Stated task
Write out, word for word, only the data from its first line to the line containing "return np.array([x *".

Entries from a dataset
§

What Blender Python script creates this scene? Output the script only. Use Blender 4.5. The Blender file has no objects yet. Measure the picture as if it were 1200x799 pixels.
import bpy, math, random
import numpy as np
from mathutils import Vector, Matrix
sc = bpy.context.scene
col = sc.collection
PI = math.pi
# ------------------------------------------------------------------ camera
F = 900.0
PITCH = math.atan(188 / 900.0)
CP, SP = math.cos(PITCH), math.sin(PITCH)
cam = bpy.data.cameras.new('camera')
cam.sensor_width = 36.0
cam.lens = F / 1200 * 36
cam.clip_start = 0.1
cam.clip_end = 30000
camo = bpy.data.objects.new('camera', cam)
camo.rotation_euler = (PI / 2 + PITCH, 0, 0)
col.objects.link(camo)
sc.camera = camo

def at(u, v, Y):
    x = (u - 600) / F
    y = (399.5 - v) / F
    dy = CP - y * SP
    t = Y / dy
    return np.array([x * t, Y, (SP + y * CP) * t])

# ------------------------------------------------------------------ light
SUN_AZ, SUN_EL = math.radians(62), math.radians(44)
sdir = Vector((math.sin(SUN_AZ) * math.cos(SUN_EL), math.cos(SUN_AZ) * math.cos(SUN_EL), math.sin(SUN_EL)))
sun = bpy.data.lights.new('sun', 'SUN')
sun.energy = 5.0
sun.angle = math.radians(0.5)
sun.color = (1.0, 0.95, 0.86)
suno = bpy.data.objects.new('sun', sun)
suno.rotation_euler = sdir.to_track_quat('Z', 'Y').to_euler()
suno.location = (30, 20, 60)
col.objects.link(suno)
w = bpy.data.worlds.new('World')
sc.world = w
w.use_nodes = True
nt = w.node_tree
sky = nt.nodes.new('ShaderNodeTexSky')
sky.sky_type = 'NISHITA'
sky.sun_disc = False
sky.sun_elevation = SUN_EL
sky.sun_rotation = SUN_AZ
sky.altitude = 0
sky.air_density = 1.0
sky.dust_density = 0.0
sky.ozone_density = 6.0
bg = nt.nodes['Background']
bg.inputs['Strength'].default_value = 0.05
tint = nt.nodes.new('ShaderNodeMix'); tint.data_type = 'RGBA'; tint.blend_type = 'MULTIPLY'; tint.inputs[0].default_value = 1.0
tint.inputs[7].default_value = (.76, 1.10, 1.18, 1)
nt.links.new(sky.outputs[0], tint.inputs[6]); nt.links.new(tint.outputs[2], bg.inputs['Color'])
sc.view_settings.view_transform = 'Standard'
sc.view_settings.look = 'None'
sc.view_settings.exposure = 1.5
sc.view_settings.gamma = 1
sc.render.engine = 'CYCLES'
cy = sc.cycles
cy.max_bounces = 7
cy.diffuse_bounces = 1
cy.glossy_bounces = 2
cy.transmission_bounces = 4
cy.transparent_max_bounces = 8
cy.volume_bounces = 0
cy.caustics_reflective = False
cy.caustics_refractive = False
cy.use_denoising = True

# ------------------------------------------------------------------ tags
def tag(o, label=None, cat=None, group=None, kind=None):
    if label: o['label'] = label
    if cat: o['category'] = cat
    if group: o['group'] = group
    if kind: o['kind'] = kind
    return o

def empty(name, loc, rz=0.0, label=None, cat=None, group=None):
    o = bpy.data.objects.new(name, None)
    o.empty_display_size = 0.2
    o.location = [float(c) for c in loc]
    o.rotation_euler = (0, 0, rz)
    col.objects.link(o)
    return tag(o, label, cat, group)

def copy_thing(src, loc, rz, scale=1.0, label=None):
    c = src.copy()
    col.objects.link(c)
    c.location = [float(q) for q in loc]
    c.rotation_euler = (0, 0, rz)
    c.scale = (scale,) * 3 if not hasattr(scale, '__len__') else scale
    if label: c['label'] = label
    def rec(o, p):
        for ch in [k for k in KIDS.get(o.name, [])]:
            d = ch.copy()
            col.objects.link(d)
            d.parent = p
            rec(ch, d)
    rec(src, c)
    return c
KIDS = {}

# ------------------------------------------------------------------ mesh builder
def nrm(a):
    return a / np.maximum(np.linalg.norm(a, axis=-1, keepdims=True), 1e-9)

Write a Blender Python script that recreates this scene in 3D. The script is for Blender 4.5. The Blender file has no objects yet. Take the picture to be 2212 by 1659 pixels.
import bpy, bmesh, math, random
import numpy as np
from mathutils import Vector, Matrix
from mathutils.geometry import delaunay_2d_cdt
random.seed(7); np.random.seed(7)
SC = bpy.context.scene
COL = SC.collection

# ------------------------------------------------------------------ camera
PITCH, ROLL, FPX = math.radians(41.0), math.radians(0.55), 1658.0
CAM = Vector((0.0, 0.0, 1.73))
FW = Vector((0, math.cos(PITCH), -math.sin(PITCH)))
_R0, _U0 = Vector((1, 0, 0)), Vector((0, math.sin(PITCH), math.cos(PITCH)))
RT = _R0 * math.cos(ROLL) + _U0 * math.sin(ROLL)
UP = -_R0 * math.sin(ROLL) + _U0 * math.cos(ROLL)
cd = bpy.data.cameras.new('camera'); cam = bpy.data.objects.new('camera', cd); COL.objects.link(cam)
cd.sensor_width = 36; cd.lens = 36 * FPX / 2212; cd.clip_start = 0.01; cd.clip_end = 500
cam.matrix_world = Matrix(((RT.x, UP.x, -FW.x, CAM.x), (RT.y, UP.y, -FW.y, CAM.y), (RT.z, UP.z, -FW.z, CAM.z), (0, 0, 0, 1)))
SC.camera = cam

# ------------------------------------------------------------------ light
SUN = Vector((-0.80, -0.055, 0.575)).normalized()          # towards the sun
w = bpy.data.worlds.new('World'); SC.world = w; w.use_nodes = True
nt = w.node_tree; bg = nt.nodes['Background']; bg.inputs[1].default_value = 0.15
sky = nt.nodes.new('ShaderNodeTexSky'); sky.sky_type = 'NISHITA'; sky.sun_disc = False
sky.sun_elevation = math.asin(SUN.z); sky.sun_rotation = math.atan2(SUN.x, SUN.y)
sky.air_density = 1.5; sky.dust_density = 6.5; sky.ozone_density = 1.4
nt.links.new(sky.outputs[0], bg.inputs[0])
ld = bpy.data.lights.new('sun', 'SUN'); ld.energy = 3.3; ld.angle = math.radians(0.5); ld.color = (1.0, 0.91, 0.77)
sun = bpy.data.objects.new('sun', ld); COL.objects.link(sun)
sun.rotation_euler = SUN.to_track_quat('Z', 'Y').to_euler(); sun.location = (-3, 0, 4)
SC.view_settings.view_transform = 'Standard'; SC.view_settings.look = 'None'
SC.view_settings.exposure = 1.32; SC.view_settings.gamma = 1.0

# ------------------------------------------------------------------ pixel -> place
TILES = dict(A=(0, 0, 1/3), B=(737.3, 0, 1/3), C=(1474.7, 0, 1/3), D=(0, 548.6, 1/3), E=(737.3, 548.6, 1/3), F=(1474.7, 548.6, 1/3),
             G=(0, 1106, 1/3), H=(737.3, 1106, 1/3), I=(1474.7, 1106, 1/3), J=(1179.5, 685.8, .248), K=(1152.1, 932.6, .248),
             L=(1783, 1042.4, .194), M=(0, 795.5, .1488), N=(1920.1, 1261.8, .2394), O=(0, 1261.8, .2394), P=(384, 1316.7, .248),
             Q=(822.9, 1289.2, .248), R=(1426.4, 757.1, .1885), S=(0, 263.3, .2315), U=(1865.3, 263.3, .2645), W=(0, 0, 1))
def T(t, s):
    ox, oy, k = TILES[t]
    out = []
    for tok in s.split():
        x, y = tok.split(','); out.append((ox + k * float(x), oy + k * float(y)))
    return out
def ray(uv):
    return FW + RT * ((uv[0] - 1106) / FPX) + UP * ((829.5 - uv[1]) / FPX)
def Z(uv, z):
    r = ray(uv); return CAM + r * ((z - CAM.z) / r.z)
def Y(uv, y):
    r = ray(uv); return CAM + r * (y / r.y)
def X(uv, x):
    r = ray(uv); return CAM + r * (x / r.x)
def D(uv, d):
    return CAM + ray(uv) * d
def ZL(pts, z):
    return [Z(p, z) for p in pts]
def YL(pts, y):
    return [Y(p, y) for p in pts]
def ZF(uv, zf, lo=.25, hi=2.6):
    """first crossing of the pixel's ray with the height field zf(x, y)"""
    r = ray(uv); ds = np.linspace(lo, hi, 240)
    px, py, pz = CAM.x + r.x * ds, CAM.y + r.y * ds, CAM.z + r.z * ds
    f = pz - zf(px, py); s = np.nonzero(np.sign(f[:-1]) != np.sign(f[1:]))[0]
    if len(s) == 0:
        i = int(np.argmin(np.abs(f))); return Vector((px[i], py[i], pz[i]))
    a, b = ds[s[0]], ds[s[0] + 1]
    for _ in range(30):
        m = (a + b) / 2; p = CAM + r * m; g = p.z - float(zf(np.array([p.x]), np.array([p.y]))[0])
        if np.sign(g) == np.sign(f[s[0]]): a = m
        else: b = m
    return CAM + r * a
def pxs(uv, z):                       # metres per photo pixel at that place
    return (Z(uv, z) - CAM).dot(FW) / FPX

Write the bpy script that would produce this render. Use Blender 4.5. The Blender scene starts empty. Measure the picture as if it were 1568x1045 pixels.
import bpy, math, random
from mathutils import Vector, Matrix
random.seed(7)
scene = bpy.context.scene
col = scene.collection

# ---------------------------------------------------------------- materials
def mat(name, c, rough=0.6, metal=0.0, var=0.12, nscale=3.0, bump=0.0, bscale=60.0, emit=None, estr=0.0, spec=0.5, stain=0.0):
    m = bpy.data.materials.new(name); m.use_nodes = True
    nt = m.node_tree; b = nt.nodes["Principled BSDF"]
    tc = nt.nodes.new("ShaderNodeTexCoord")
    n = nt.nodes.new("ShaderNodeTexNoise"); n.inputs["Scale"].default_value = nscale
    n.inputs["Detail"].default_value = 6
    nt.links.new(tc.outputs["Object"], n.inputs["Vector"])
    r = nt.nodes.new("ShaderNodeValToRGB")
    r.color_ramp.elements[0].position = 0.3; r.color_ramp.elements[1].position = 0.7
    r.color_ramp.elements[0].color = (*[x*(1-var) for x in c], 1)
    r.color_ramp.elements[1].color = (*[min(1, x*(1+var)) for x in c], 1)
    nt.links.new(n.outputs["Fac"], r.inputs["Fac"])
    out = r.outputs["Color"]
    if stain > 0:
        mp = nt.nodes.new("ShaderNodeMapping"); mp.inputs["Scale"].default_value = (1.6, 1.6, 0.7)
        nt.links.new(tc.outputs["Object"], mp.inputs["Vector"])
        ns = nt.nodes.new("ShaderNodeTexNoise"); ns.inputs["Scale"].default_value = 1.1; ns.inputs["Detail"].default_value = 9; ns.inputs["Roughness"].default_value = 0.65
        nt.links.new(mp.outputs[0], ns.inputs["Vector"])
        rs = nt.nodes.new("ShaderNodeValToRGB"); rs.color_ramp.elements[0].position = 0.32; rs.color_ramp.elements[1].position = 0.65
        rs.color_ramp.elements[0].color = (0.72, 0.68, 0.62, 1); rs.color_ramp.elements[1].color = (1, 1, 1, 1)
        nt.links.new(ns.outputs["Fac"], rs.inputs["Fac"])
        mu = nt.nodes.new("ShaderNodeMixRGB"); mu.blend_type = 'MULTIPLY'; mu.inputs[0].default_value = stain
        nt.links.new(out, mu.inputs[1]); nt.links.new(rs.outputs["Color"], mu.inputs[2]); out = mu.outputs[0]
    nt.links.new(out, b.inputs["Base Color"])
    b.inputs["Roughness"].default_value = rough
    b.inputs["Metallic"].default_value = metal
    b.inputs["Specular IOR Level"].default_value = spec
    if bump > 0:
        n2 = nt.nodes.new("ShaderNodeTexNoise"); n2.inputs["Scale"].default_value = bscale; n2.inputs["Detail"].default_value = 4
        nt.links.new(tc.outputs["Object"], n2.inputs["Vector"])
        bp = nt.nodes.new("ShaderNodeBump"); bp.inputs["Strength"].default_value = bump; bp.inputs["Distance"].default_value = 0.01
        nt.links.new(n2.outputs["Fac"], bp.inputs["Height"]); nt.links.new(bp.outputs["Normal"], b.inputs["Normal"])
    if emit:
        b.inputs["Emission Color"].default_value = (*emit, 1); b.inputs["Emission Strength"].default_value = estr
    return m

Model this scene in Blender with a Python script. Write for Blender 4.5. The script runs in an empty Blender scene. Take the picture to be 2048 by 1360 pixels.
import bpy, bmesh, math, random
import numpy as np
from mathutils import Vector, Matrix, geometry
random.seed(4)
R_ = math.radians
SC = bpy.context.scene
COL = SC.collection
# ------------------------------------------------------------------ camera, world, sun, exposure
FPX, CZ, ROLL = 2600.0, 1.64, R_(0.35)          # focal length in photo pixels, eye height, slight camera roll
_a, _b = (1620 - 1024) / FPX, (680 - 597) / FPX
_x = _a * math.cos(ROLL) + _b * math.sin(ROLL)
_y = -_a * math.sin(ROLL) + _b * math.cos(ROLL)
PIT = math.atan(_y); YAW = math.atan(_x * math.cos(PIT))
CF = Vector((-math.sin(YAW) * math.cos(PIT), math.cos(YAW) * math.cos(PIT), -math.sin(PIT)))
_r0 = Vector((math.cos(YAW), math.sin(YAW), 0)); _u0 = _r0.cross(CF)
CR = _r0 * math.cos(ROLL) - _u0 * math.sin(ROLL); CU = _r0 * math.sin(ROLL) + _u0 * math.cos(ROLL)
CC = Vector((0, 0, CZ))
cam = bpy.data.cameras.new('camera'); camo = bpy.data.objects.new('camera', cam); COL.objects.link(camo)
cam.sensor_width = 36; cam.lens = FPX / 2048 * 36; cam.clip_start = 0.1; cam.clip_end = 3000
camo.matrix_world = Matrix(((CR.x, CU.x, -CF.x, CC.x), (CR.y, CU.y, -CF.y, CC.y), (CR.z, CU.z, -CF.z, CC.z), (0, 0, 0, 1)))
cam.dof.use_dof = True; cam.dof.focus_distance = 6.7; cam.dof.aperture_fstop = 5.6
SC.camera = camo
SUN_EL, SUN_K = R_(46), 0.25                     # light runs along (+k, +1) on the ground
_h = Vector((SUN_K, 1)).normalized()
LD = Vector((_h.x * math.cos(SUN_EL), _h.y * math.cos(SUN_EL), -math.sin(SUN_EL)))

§

Task response
What Blender Python script creates this scene? Output the script only. Use Blender 4.5. The Blender file has no objects yet. Measure the picture as if it were 1200x799 pixels.
import bpy, math, random
import numpy as np
from mathutils import Vector, Matrix
sc = bpy.context.scene
col = sc.collection
PI = math.pi
# ------------------------------------------------------------------ camera
F = 900.0
PITCH = math.atan(188 / 900.0)
CP, SP = math.cos(PITCH), math.sin(PITCH)
cam = bpy.data.cameras.new('camera')
cam.sensor_width = 36.0
cam.lens = F / 1200 * 36
cam.clip_start = 0.1
cam.clip_end = 30000
camo = bpy.data.objects.new('camera', cam)
camo.rotation_euler = (PI / 2 + PITCH, 0, 0)
col.objects.link(camo)
sc.camera = camo

def at(u, v, Y):
    x = (u - 600) / F
    y = (399.5 - v) / F
    dy = CP - y * SP
    t = Y / dy
    return np.array([x * t, Y, (SP + y * CP) * t])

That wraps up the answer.